Forget About China’s Stock Markets ? Worry About Bush!

The Chinese government has been distressed for several months about a mountain of cash-chasing projects that do not warrant any investment
Jeff's Message to Wall Street — and the Small Investor

March 2, 2007 — Lugano (apj.us) — It seems the civilized — or uncivilized — world (depending on your perspective) is atwitter over the reasons behind the precipitous drop in Chinese stocks as well as concern over China’s banking system — which is in shambles due to a heavy burden of bad loans and even worse borrowers.

The scope and size of Chinese loan problems make the current spate of western mortgage defaults appear almost meaningless.

Forget it, Wall Street. China is not your problem.

The stock markets in London and New York are, as usual, reacting emotionally rather than with their brains.  Some of the smartest and least-educated Americans and Brits trade billions of dollars of equities every day — but their surplus testosterone seems to drown their ability to think.

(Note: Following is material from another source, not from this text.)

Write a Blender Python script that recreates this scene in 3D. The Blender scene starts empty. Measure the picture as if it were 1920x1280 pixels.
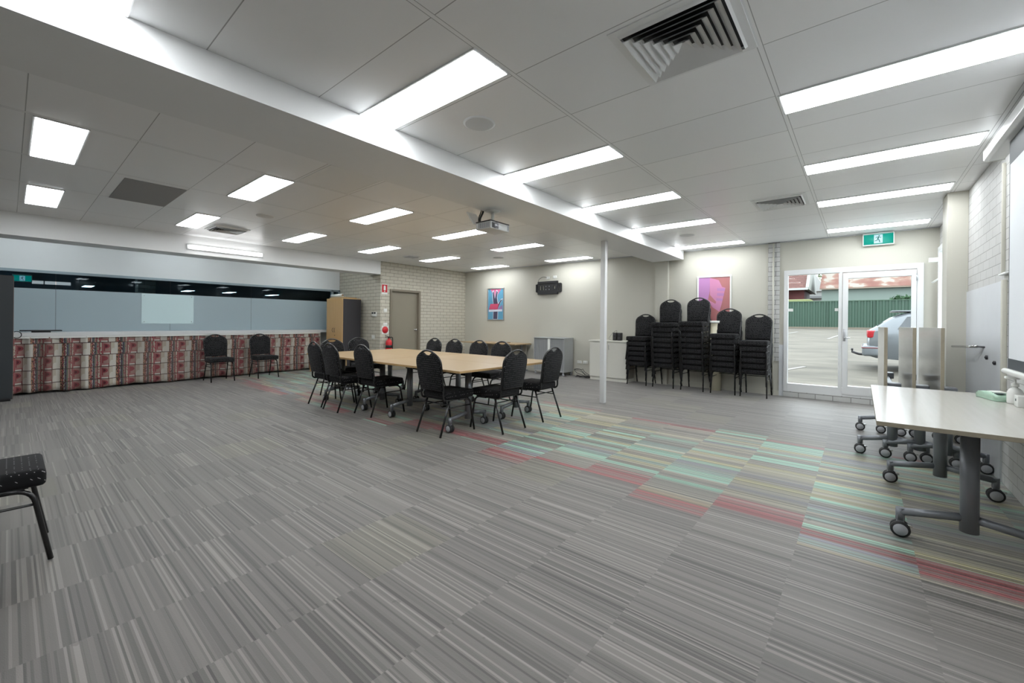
import bpy, bmesh, math, random
from mathutils import Vector, Matrix

random.seed(7)
scene = bpy.context.scene
PI = math.pi

# ------------------------------------------------------------------ camera
F, YAW, ROL, CY, CAMH = 786.4, 0.6942, 0.0096, 603.9, 1.28
ca, sa, cc, sc = math.cos(YAW), math.sin(YAW), math.cos(ROL), math.sin(ROL)
Rz = Matrix(((cc, -sc, 0), (sc, cc, 0), (0, 0, 1)))
Ry = Matrix(((ca, 0, sa), (0, 1, 0), (-sa, 0, ca)))
M = Rz @ Ry
def w_(r):
    return Vector((r[0], r[2], -r[1]))
right, down, fwd = w_(M[0]), w_(M[1]), w_(M[2])
cam_data = bpy.data.cameras.new('camera')
cam = bpy.data.objects.new('camera', cam_data)
scene.collection.objects.link(cam)
cam.matrix_world = Matrix(((right.x, -down.x, -fwd.x, 0.0),
                           (right.y, -down.y, -fwd.y, 0.0),
                           (right.z, -down.z, -fwd.z, CAMH),
                           (0, 0, 0, 1)))
cam_data.sensor_width = 36.0
cam_data.lens = F / 1920 * 36.0
cam_data.shift_y = (CY - 640) / 1920
cam_data.clip_end = 400
scene.camera = cam

# ------------------------------------------------------------------ world, exposure
LIGHT = 13.5
world = bpy.data.worlds.new('overcast_sky')
scene.world = world
world.use_nodes = True
bg = world.node_tree.nodes['Background']
bg.inputs[0].default_value = (0.86, 0.93, 1.0, 1)
bg.inputs[1].default_value = 3.3
scene.view_settings.view_transform = 'Standard'
scene.view_settings.look = 'None'
scene.view_settings.exposure = 0.50
scene.view_settings.gamma = 1.0
scene.view_settings.use_curve_mapping = False
sun_d = bpy.data.lights.new('sun', 'SUN')
sun_d.energy = 1.1
sun_d.angle = math.radians(30)
sun_d.color = (1.0, 0.96, 0.9)
sun = bpy.data.objects.new('sun', sun_d)
scene.collection.objects.link(sun)
sun.rotation_euler = (math.radians(-35), math.radians(15), 0)
sun.location = (0, 20, 30)

# ------------------------------------------------------------------ node helpers
def srgb(r, g, b):
    def f(c):
        c /= 255.0
        return c / 12.92 if c <= 0.04045 else ((c + 0.055) / 1.055) ** 2.4
    return (f(r), f(g), f(b), 1.0)

class Ex:
    """tiny wrapper so node math reads like arithmetic"""
    def __init__(s, nt, sock): s.nt, s.s = nt, sock
    def _m(s, op, a, b=None, c=None):
        n = s.nt.nodes.new('ShaderNodeMath'); n.operation = op
        for k, v in enumerate((a, b, c)):
            if v is None: continue
            if isinstance(v, Ex): s.nt.links.new(v.s, n.inputs[k])
            else: n.inputs[k].default_value = float(v)
        return Ex(s.nt, n.outputs[0])
    def __add__(s, o): return s._m('ADD', s, o)
    def __radd__(s, o): return s._m('ADD', s, o)
    def __sub__(s, o): return s._m('SUBTRACT', s, o)
    def __rsub__(s, o): return s._m('SUBTRACT', o, s)
    def __mul__(s, o): return s._m('MULTIPLY', s, o)
    def __rmul__(s, o): return s._m('MULTIPLY', s, o)
    def __truediv__(s, o): return s._m('DIVIDE', s, o)
    def floor(s): return s._m('FLOOR', s)
    def fract(s): return s._m('FRACT', s)
    def abs(s): return s._m('ABSOLUTE', s)
    def gt(s, o): return s._m('GREATER_THAN', s, o)
    def lt(s, o): return s._m('LESS_THAN', s, o)
    def max(s, o): return s._m('MAXIMUM', s, o)
    def min(s, o): return s._m('MINIMUM', s, o)
    def between(s, a, b): return s.gt(a) * s.lt(b)

def white(nt, x, y=0.0):
    c = nt.nodes.new('ShaderNodeCombineXYZ')
    for k, v in enumerate((x, y)):
        if isinstance(v, Ex): nt.links.new(v.s, c.inputs[k])
        else: c.inputs[k].default_value = v
    n = nt.nodes.new('ShaderNodeTexWhiteNoise'); n.noise_dimensions = '2D'
    nt.links.new(c.outputs[0], n.inputs['Vector'])
    return Ex(nt, n.outputs['Value'])

def objxyz(nt):
    t = nt.nodes.new('ShaderNodeTexCoord')
    s = nt.nodes.new('ShaderNodeSeparateXYZ')
    nt.links.new(t.outputs['Object'], s.inputs[0])
    return Ex(nt, s.outputs[0]), Ex(nt, s.outputs[1]), Ex(nt, s.outputs[2])

def mixc(nt, fac, a, b, mode='MIX'):
    n = nt.nodes.new('ShaderNodeMix'); n.data_type = 'RGBA'; n.blend_type = mode
    if isinstance(fac, Ex): nt.links.new(fac.s, n.inputs[0])
    else: n.inputs[0].default_value = fac
    for k, v in ((6, a), (7, b)):
        if isinstance(v, bpy.types.NodeSocket): nt.links.new(v, n.inputs[k])
        else: n.inputs[k].default_value = v
    return n.outputs[2]

def ramp(nt, fac, stops, interp='CONSTANT'):
    n = nt.nodes.new('ShaderNodeValToRGB')
    r = n.color_ramp; r.interpolation = interp
    while len(r.elements) > 1: r.elements.remove(r.elements[-1])
    r.elements[0].position = stops[0][0]; r.elements[0].color = stops[0][1]
    for p, c in stops[1:]:
        e = r.elements.new(p); e.color = c
    nt.links.new(fac.s, n.inputs[0])
    return n.outputs[0]

def mat(name, col=(0.5, 0.5, 0.5, 1), rough=0.5, metal=0.0, spec=0.5, bump=None, mottle=None, **kw):
    """principled material; a light procedural noise varies colour and bumps the surface"""
    m = bpy.data.materials.new(name); m.use_nodes = True
    nt = m.node_tree; b = nt.nodes['Principled BSDF']
    b.inputs['Base Color'].default_value = col
    b.inputs['Roughness'].default_value = rough
    b.inputs['Metallic'].default_value = metal
    b.inputs['Specular IOR Level'].default_value = spec
    for k, v in kw.items():
        b.inputs[k.replace('_', ' ')].default_value = v
    if mottle:
        sc_, amt = mottle
        tc = nt.nodes.new('ShaderNodeTexCoord')
        n = nt.nodes.new('ShaderNodeTexNoise'); n.inputs['Scale'].default_value = sc_
        n.inputs['Detail'].default_value = 4
        nt.links.new(tc.outputs['Object'], n.inputs['Vector'])
        d = (col[0] * (1 - amt), col[1] * (1 - amt), col[2] * (1 - amt), 1)
        l = tuple(min(1, c * (1 + amt)) for c in col[:3]) + (1,)
        nt.links.new(mixc(nt, Ex(nt, n.outputs['Fac']), d, l), b.inputs['Base Color'])
    if bump:
        sc_, st = bump
        tc = nt.nodes.new('ShaderNodeTexCoord')
        n = nt.nodes.new('ShaderNodeTexNoise'); n.inputs['Scale'].default_value = sc_
        nt.links.new(tc.outputs['Object'], n.inputs['Vector'])
        bp = nt.nodes.new('ShaderNodeBump'); bp.inputs['Strength'].default_value = st
        bp.inputs['Distance'].default_value = 0.01
        nt.links.new(n.outputs['Fac'], bp.inputs['Height'])
        nt.links.new(bp.outputs[0], b.inputs['Normal'])
    return m

def emit(name, col, strength, base=(0.8, 0.8, 0.8, 1)):
    m = bpy.data.materials.new(name); m.use_nodes = True
    nt = m.node_tree; b = nt.nodes['Principled BSDF']
    b.inputs['Base Color'].default_value = base; b.inputs['Roughness'].default_value = .45
    b.inputs['Emission Color'].default_value = col
    b.inputs['Emission Strength'].default_value = strength
    return m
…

What we witnessed on the Shanghai Composite Index earlier this week was a somewhat carefully controlled drop in market values engineered — wrangled is perhaps a bettter description — by the government in Beijing.  Besides, the nearly nine-percent tumble in the Shanghai and Shenzhen indexes, despite being the largest so far this decade, are in fact not as noteworthy as your neighbor wants you to think.

The underlying cause, in a nutshell, is a Chinese government distressed for several months about a mountain of cash-chasing projects that do not warrant such or even any investment. 

The worst game-players in China are state-owned companies which, to enrich themselves and their executives, took almost unlimited funds available to them subsidized by state banks and opened thousands, perhaps as many as 10,000 firms that were either designed, or so poorly managed, as to remain forever unprofitable.

In doing so, these rascals drove the price of almost everything in China into the relative stratosphere, as well as angering foreign competitors that are looking at a tidal wave of cheap Chinese cargo arriving on their shores.

It doesn’t stop there.  But according to insiders, almost everyone in China who is able is playing their markets.  In January of 2007 the normal 100 million traders in China grew to 250 million and stock turnover soared up nearly 800% from 2006!

To put a stop to this, Beijing is turning off the capital spigot and telling brokers to stop the wild speculation or else. It is working slowly but surely — as evidenced the plunge this past week.

Net result? The Chinese government is happy.